FILE PHOTO: Wads of British Pound Sterling banknotes are stacked in piles at the Money Service Austria company's headquarters in Vienna

By Amanda Cooper

LONDON (Reuters) - The pound rose on Friday after data showed UK retail sales volumes rose at their fastest pace in nearly two years, as renewed consumer confidence helped offset the sting of high inflation and rates.

Between February and April, sales rose 0.8% from the previous three months, the biggest such increase since the three months to August 2021, according to data from the Office for National Statistics.

Sterling was last up 0.3% against the dollar at $1.2355.

The pound has fallen by 1.9% in May, heading for its first monthly decline since February, largely due to a recent swell in investor demand for the U.S. dollar's safe-haven properties. Against the euro, sterling eased 0.1% to 86.95 pence.

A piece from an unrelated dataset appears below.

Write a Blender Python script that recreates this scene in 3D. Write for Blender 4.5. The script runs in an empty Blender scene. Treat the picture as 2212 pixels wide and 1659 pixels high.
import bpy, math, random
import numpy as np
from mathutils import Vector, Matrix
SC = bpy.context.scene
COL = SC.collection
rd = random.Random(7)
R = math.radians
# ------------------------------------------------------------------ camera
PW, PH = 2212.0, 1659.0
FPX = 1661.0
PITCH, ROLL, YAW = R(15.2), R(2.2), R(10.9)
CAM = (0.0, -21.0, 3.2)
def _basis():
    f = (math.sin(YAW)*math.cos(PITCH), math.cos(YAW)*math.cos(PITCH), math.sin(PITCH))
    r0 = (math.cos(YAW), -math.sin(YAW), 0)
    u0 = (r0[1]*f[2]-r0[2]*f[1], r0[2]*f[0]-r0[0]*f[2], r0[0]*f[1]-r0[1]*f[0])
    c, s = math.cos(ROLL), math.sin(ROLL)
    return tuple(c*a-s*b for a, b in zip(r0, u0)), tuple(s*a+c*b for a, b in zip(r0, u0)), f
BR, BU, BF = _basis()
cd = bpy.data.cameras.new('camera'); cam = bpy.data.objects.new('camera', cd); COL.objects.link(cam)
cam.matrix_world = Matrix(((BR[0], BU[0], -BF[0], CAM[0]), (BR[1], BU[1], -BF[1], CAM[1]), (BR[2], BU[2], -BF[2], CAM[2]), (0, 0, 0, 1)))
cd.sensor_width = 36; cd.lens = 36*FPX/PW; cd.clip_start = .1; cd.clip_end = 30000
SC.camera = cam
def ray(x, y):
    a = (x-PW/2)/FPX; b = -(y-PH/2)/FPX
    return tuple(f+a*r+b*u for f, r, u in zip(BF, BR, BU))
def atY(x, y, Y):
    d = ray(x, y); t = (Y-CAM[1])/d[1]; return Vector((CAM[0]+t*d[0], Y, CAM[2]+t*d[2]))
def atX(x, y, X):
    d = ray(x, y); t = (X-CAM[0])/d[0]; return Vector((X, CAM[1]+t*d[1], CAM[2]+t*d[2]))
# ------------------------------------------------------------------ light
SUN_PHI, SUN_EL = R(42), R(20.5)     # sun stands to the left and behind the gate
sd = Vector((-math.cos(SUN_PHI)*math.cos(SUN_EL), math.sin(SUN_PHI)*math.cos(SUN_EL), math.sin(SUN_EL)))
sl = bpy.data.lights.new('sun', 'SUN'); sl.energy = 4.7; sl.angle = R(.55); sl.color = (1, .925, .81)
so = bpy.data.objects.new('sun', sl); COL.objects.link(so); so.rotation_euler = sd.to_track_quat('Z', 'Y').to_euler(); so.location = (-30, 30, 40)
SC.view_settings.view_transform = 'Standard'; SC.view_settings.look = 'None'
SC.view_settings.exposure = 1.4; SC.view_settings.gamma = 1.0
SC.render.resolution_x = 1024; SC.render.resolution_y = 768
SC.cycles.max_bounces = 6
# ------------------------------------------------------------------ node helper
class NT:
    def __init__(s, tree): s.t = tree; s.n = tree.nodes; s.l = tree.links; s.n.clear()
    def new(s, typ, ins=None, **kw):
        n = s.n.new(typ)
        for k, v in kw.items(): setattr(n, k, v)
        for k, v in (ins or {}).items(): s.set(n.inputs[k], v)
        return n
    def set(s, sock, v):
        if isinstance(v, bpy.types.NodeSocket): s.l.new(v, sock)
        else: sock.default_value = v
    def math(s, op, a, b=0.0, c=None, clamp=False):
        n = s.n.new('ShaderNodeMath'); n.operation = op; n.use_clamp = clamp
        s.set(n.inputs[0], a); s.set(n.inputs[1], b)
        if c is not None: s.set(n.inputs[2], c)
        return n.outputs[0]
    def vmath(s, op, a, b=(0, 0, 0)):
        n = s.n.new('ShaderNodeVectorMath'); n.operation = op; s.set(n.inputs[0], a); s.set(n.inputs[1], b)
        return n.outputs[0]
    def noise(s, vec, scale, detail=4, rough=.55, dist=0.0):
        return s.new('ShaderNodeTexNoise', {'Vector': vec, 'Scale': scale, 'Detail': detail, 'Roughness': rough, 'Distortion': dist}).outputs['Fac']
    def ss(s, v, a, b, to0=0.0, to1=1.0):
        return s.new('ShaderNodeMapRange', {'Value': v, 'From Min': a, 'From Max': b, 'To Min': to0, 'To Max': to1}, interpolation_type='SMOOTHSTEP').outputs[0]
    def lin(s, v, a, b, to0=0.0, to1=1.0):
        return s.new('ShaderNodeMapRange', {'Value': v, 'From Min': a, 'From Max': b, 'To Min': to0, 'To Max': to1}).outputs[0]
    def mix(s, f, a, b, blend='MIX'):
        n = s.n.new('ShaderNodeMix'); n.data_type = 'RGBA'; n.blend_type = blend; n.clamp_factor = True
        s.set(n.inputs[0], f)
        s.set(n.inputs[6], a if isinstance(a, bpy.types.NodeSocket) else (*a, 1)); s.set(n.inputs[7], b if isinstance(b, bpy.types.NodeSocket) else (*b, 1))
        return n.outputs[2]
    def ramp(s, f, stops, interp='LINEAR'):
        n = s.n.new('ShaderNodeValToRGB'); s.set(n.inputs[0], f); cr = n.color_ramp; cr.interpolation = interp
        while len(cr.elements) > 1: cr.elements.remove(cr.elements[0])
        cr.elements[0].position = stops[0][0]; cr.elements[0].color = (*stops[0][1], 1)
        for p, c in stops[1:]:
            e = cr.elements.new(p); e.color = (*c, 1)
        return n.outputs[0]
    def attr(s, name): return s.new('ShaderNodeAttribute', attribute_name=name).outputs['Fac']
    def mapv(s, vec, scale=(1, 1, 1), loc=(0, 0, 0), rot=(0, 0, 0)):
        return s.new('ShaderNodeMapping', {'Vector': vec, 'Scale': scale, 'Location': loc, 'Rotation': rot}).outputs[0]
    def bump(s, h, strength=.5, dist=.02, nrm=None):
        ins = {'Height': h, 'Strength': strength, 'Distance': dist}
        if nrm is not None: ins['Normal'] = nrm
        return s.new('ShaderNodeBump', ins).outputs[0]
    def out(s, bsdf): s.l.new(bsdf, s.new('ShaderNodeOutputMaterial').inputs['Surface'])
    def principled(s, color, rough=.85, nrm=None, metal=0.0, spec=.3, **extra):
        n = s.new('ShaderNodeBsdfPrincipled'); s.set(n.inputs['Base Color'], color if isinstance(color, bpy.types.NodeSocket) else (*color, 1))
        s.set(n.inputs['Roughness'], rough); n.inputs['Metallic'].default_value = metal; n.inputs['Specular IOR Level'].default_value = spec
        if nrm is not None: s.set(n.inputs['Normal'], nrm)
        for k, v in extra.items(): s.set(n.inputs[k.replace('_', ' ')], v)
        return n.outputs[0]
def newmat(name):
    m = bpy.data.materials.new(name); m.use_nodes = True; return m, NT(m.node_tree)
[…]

Data this week showed UK inflation fell to 8.4% in April, less than expected, while core price pressures hit 31-year highs, giving BoE policymakers no room for let-up in their quest to tackle price pressures.

This week, UK government borrowing rates have shot to their highest since the bond-market meltdown last September after then-Prime Minister Liz Truss' damaging budget plans.

Interest rates in Britain have already risen to their highest in 16 years, at 4.50%, and are now expected to end this year at 5.50%, marking a stark turnaround from just one week ago, when money markets showed traders expected a peak of 4.80% by November.

Benchmark 10-year gilt yields are now around 4.378%, having risen nearly 70 basis points in May alone.

Gilts are trading at their largest premium to 10-year U.S. Treasuries in over 14 years, reflecting the greater degree of risk investors attach to UK government debt right now, even in light of the tussle over the U.S. government's borrowing limit.

Bank of England Governor Andrew Bailey said this week he was concerned about the risk of "sticky and stubborn" inflation over the summer after data showed food prices still rising sharply despite a drop back to single digits for the headline inflation rate in April.

"While the UK consumer is feeling the effects of much higher prices than the U.S., it should also be remembered that inflation in the U.S. peaked much earlier, back in the summer, which means it could take another five months before UK prices fall to U.S. levels, and even then, core prices might not come down in a hurry," CMC Markets chief markets strategist Michael Hewson said.